Guérison et rétablissement du roi : v 34 à 37
Daniel avait prévenu le roi ! S’il ne changeait pas
profondément d’attitude et de comportement, il serait délogé de sa place. L’humiliation
ne serait pas brève. Elle durerait sept temps, ce qui correspond à sept années
pleines : 4,22. Le délai fut tenu. Nous
pourrions juger l’attitude de Dieu trop inflexible, dénuée de compassion. Nous
aurions tort ! Il se peut, qu’étant malade, nous estimions que le
traitement prescrit par le médecin soit trop sévère. C’est à son efficacité, et
non selon le critère de notre
convenance, que celui-ci le juge adapté. Dieu n’agit jamais de façon
arbitraire. Il sait exactement ce qui, dans l’arsenal des moyens qu’il a à sa
disposition, est le plus à même d’opérer la guérison de notre folie. Pour se
faire, le traitement ne doit pas être abrégé. Il doit se poursuivre jusqu’à ce
que le but soit atteint. Le fruit qui résulte de l’humiliation subie par
Nabuchodonosor justifie le bien-fondé de la rudesse du châtiment employé.

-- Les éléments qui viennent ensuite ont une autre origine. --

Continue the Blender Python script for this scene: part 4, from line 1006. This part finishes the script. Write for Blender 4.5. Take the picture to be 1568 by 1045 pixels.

Après sept années vécues la tête par terre, le début du
rétablissement du roi s’opéra lorsqu’il leva les yeux vers le ciel : v 34. Nous ne sommes jamais autant à notre juste place
qu’au moment où nous mesurons l’infinie distance qui nous sépare, en tant que
créatures, de Dieu notre Créateur. Convaincu de son néant, le fier Nabuchodonosor
exprima les mots qui convenaient à sa condition face à celle de Dieu. Il ne se
célébra plus lui-même, mais le seul qui est digne de l’être : Celui à qui
appartient la domination véritable, qui est souverain sur tous les êtres créés,
et à qui nul ne peut impunément résister ! Délivré de son orgueil, il le
fut en même temps de sa folie. La cause guérie, les effets disparurent. Ayant
retrouvé une raison saine, le roi, demandé par ses sujets, fut rétabli dans sa
charge ! Au-delà de sa suffisance, il semble qu’il n’y avait pas plus
capable que lui pour diriger le royaume ! Rétabli dans sa position élevée,
Nabuchodonosor sut rester dans les limites que Dieu lui fixa. Quelle que soit
la place que nous occupions, que la leçon qu’il apprit, celle de vivre de la
grâce de Dieu, soit le principe à partir duquel nous vivions aussi.